Saturday 26 March 2011
Jonathan MillerForeign Affairs Correspondent
But this is Gaddafi's Libya, and today I witnessed the shocking brutality of his regime and how it deals with those who dare dissent.
Eman al-Obeidi, who I’d judge to be in her mid-30s, burst into the dining room of the Tripoli hotel in which foreign journalists have been held under virtual house-arrest for the past two weeks.
She made her dramatic entrance as everyone was having breakfast. She started screaming: "Look what Gaddafi's militiamen have done to me" – and everyone in the room just froze.

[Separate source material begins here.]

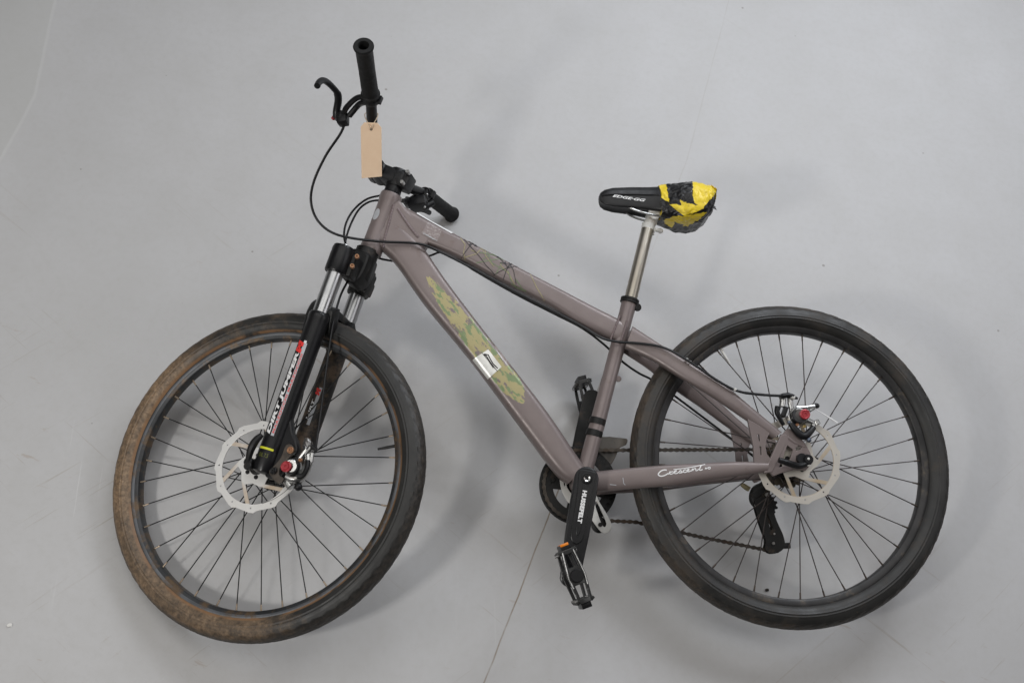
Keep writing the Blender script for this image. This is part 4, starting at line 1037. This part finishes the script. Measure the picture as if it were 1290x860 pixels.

We saw a government minder draw a gun from inside his jacket as waiting staff, suddenly showing their true colours, tried to silence her and get her out. But by then a handful of reporters, me among them, had rushed over and as she sat, with tears running down her face, we tried to find out what on earth had happened.
She told us she was from Benghazi and that she had been stopped at a checkpoint on Salahiddeen Road in Tripoli two days ago and “kidnapped” by the militia – the leader of which she named as Mansour Ibrahim Ali.
The road is the main route from Tripoli to Tajoura, where anti-Gaddafi protests briefly erupted a month ago, only to be suppressed. Gaddafi’s son, Khamis, who leads a notorious tank brigade, has a sprawling barracks on that road.
'Raped and beaten'
She told us she'd been raped 15 times and that the militia men had bound her wrists to her ankles and defecated and urinated on her. She showed us a still-bloody laceration on her thigh and many marks and scratches, on her wrists and face.
It was hard to get her story down though because a hotel waitress, brandishing a knife, was screaming back at her that she was betraying the Brother Leader. That she was a traitor.